Farmers Weekly Awards 2024: Game Changer of the Year
Rob Shepherd from Hampshire, an eco-system service provider, is the Farmers Weekly Game Changer of the Year 2024.
In an age when society demands ever more from farmers, Rob is helping to ensure growers and livestock producers are fairly rewarded for looking after the environment – as well for producing food.
See also: About Game Changers
Rob chairs the Environmental Farmers Group (EFG) – a farmer-owned business that brings farmers together in cluster groups to secure the best financial returns and environmental results by providing eco-system services on a landscape scale.
Working closely with Teresa Dent of the Game and Wildlife Conservation Trust, in 2013 Rob became the lead farmer of the UK’s first cluster group.
The group involves farmers across 2,500ha of the Avon catchment in Hampshire and Wiltshire.
Farmer-led
“We all agreed that we wanted to determine our own destiny,” he says.
“Our experience was that diktats from on high don’t really work the same across different landscapes. We wanted a less prescriptive approach to conservation – something more farmer-led.”
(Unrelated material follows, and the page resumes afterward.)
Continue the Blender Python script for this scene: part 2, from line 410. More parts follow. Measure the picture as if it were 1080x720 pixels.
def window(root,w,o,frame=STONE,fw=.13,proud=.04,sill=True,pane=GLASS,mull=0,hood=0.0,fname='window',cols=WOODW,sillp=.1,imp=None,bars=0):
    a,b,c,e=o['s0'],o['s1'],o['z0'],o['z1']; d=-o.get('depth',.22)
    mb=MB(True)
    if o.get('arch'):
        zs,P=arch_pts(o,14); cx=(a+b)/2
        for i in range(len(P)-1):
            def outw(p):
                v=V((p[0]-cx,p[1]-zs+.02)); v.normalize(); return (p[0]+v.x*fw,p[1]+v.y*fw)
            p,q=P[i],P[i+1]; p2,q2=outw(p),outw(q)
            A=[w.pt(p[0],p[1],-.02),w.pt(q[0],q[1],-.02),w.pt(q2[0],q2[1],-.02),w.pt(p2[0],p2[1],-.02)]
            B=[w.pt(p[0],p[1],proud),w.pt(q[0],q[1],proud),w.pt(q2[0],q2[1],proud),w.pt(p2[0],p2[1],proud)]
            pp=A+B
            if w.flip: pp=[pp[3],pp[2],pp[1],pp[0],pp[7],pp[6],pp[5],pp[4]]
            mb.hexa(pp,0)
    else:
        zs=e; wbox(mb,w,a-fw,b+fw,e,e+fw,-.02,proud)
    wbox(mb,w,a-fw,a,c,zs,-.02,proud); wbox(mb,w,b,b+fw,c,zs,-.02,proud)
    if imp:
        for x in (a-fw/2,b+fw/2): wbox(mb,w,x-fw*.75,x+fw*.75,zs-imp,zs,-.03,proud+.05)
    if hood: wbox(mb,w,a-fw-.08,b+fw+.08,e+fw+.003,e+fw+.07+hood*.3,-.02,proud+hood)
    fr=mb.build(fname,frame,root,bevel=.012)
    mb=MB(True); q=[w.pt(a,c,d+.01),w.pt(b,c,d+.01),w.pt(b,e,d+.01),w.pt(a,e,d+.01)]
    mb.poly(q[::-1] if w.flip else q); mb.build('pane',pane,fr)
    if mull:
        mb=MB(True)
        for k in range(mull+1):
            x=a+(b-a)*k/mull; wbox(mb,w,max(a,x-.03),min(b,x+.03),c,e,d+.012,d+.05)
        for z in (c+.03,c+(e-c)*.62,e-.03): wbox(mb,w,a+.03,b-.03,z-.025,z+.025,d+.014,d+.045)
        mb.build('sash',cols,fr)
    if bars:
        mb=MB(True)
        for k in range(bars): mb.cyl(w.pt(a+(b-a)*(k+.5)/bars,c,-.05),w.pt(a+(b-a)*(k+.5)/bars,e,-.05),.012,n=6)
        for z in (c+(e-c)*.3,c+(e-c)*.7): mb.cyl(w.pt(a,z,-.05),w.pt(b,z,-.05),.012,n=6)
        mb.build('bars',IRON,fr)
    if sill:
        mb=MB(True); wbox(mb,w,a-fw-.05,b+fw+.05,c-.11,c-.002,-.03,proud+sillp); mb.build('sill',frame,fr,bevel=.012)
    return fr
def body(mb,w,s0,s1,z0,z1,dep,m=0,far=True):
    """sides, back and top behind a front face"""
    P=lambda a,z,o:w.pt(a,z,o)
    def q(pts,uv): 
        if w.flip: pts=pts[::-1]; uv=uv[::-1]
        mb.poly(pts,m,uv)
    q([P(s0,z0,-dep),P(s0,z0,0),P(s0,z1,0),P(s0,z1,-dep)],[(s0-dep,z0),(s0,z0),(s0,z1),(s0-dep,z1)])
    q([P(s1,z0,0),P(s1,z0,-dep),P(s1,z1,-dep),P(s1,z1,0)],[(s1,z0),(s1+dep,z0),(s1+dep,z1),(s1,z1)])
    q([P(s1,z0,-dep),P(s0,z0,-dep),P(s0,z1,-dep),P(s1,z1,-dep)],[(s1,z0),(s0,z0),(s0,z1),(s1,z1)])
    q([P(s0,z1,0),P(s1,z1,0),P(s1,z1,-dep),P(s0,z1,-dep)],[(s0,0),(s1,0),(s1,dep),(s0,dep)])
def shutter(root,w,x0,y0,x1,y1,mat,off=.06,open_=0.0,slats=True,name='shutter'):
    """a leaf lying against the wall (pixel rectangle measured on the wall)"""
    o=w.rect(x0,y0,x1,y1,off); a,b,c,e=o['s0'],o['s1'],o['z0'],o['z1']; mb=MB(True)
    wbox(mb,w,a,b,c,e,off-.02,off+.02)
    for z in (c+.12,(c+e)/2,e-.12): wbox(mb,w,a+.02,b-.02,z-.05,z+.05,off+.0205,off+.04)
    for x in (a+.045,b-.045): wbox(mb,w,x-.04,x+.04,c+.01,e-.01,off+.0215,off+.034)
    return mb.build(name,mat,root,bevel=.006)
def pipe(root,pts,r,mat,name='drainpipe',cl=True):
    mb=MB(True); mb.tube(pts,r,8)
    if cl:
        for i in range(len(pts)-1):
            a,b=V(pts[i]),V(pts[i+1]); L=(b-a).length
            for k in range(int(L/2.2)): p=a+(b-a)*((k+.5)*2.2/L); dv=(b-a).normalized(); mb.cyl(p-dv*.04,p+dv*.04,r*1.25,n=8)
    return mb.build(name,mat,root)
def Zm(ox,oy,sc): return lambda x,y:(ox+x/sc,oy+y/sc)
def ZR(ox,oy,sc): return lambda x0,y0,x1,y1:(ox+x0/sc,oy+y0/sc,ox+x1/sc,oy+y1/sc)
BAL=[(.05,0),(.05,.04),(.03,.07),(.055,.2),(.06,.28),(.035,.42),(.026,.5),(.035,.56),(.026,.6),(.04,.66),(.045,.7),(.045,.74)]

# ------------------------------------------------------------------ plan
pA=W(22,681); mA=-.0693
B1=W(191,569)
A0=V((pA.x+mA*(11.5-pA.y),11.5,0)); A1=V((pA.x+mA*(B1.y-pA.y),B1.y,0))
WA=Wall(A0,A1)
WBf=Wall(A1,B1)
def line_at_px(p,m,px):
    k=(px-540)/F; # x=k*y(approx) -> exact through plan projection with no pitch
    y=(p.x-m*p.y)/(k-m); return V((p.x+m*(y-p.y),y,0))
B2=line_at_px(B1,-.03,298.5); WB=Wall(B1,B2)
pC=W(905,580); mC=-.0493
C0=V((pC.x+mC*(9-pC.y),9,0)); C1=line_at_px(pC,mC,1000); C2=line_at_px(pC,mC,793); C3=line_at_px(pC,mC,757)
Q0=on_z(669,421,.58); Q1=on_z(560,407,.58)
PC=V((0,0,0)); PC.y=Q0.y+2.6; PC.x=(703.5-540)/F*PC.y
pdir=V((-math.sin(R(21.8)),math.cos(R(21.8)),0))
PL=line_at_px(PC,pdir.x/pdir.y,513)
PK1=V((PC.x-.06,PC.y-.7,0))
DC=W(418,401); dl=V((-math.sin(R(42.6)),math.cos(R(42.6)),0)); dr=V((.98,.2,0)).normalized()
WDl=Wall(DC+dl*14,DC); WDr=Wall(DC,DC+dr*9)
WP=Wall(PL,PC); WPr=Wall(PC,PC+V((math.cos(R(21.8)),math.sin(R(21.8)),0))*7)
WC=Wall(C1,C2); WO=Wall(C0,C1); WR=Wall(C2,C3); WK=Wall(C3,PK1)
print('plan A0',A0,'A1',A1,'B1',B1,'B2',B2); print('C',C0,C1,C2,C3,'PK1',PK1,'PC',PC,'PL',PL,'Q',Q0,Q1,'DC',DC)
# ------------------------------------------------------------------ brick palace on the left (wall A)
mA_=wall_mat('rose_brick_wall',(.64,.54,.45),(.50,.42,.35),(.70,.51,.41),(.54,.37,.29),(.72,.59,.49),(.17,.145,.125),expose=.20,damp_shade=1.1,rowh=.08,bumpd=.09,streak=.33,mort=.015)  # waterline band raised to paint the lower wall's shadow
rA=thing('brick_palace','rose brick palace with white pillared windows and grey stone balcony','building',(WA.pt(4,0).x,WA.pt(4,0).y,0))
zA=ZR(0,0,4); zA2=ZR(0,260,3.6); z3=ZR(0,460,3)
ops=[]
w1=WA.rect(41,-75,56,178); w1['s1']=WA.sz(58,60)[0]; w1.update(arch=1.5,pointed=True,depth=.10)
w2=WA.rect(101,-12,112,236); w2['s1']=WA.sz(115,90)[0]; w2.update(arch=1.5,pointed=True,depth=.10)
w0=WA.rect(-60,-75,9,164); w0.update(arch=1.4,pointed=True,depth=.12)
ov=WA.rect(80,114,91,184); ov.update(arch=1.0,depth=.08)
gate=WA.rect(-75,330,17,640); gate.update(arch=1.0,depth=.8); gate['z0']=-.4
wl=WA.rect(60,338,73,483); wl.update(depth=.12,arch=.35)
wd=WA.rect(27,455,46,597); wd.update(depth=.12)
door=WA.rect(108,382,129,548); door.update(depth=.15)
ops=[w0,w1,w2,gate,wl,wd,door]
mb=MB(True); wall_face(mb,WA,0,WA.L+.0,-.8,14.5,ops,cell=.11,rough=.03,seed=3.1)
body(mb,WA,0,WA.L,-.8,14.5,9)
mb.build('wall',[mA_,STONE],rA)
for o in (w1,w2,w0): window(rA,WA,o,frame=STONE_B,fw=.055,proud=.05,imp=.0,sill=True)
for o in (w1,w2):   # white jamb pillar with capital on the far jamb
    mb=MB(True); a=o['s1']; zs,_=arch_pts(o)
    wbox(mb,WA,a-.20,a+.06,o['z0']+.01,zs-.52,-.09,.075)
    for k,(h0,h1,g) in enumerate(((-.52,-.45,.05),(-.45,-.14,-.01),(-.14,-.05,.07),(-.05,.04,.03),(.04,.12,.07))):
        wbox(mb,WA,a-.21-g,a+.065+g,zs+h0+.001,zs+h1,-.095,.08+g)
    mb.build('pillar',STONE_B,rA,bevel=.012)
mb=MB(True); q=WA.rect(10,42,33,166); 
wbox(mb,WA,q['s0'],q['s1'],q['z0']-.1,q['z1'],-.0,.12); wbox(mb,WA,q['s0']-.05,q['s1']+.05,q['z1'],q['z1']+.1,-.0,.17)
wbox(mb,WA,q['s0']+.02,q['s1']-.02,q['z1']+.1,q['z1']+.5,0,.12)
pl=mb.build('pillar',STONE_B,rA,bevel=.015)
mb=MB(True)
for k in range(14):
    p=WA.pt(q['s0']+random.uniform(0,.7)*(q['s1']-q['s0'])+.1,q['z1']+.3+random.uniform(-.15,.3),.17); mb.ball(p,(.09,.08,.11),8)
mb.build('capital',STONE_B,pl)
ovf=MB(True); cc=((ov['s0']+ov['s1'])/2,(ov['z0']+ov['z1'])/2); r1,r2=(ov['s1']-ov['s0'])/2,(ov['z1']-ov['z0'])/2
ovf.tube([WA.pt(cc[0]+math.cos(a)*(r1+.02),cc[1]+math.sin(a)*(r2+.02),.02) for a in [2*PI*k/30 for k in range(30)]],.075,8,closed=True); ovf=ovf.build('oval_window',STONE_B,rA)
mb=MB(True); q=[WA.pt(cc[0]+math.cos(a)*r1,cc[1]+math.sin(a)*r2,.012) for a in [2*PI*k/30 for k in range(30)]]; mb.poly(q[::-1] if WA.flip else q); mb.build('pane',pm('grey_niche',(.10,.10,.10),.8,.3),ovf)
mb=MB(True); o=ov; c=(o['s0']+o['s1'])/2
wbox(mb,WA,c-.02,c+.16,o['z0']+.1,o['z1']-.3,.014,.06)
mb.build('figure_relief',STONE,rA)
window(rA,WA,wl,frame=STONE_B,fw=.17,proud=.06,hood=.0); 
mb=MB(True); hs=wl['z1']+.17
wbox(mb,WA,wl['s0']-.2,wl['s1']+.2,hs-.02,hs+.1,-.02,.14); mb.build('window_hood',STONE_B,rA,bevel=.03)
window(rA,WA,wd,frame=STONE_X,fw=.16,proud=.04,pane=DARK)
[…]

Rather than being told what to do, the group opted to decide its own priorities and choose which species to encourage.
More like-minded farmers formed their own clusters in the area, and then joined forces to form the Martin Down Super Cluster, encompassing 7,500ha.
Similar groups followed.
Rob and Teresa then worked together to see if they could build a commercial solution, to maximise the good work farmer clusters are doing.
This led to the creation of the EFG, which works alongside the cluster model, scaling up the collaborative work done on farms, then targeting a mix of private and public funding – including the Environmental Land Management scheme.
So far, more than 560 farmers have joined the EFG, working in regional groups to reverse biodiversity loss, deliver clean water and sequester carbon across more than 267,000ha – equivalent to 3% of England’s farmland.
Local benefits
Working in groups has big benefits.
It means each cluster can tailor the eco-system services it provides and the environmental benefit it delivers to the local area it serves – in the way best suited to the farmers involved.
With farm support changing, natural capital will become an increasingly important revenue stream.
So too will be attracting corporate investment, which is easier when farmers work together.
“What better vision can there be for farmers than unlocking private money to pay for conservation, get guaranteed conservation outcomes in return and not bother the taxpayer?”